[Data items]
========================

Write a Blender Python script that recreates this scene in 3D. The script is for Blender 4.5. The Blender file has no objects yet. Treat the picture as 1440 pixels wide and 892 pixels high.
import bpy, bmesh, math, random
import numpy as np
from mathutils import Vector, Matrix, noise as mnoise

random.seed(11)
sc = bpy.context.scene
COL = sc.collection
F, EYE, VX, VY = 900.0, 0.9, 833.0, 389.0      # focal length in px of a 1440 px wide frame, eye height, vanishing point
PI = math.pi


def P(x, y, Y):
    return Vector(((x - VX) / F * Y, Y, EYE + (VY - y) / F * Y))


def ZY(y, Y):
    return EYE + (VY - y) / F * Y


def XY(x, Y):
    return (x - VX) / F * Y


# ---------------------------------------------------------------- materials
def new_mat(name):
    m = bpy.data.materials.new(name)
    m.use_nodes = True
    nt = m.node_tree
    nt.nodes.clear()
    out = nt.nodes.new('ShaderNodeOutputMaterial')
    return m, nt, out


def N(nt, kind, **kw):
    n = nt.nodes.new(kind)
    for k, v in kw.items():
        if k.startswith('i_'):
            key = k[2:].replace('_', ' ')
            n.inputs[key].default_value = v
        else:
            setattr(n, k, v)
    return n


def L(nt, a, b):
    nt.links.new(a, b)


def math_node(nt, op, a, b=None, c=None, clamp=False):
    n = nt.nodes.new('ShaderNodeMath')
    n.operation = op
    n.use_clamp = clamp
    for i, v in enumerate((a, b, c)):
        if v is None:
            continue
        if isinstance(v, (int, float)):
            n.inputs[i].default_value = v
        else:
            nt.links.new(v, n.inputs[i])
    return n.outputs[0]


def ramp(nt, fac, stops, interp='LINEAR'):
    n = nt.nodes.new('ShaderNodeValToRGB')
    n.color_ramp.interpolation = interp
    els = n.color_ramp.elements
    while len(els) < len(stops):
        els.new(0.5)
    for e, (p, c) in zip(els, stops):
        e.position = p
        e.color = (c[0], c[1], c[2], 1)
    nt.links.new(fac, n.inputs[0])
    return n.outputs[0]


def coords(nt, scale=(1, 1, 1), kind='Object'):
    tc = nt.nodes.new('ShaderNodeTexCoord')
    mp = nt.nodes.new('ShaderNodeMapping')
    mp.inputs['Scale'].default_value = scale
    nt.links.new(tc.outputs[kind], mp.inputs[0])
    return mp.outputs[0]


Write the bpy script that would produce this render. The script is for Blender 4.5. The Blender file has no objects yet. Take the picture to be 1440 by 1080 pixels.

========================

**What to work on:**
Transcribe every entry word for word.

**Solution below:**
Write a Blender Python script that recreates this scene in 3D. The script is for Blender 4.5. The Blender file has no objects yet. Treat the picture as 1440 pixels wide and 892 pixels high.
import bpy, bmesh, math, random
import numpy as np
from mathutils import Vector, Matrix, noise as mnoise

random.seed(11)
sc = bpy.context.scene
COL = sc.collection
F, EYE, VX, VY = 900.0, 0.9, 833.0, 389.0      # focal length in px of a 1440 px wide frame, eye height, vanishing point
PI = math.pi


def P(x, y, Y):
    return Vector(((x - VX) / F * Y, Y, EYE + (VY - y) / F * Y))


def ZY(y, Y):
    return EYE + (VY - y) / F * Y


def XY(x, Y):
    return (x - VX) / F * Y


# ---------------------------------------------------------------- materials
def new_mat(name):
    m = bpy.data.materials.new(name)
    m.use_nodes = True
    nt = m.node_tree
    nt.nodes.clear()
    out = nt.nodes.new('ShaderNodeOutputMaterial')
    return m, nt, out


def N(nt, kind, **kw):
    n = nt.nodes.new(kind)
    for k, v in kw.items():
        if k.startswith('i_'):
            key = k[2:].replace('_', ' ')
            n.inputs[key].default_value = v
        else:
            setattr(n, k, v)
    return n


def L(nt, a, b):
    nt.links.new(a, b)


def math_node(nt, op, a, b=None, c=None, clamp=False):
    n = nt.nodes.new('ShaderNodeMath')
    n.operation = op
    n.use_clamp = clamp
    for i, v in enumerate((a, b, c)):
        if v is None:
            continue
        if isinstance(v, (int, float)):
            n.inputs[i].default_value = v
        else:
            nt.links.new(v, n.inputs[i])
    return n.outputs[0]


def ramp(nt, fac, stops, interp='LINEAR'):
    n = nt.nodes.new('ShaderNodeValToRGB')
    n.color_ramp.interpolation = interp
    els = n.color_ramp.elements
    while len(els) < len(stops):
        els.new(0.5)
    for e, (p, c) in zip(els, stops):
        e.position = p
        e.color = (c[0], c[1], c[2], 1)
    nt.links.new(fac, n.inputs[0])
    return n.outputs[0]


def coords(nt, scale=(1, 1, 1), kind='Object'):
    tc = nt.nodes.new('ShaderNodeTexCoord')
    mp = nt.nodes.new('ShaderNodeMapping')
    mp.inputs['Scale'].default_value = scale
    nt.links.new(tc.outputs[kind], mp.inputs[0])
    return mp.outputs[0]


Write the bpy script that would produce this render. The script is for Blender 4.5. The Blender file has no objects yet. Take the picture to be 1440 by 1080 pixels.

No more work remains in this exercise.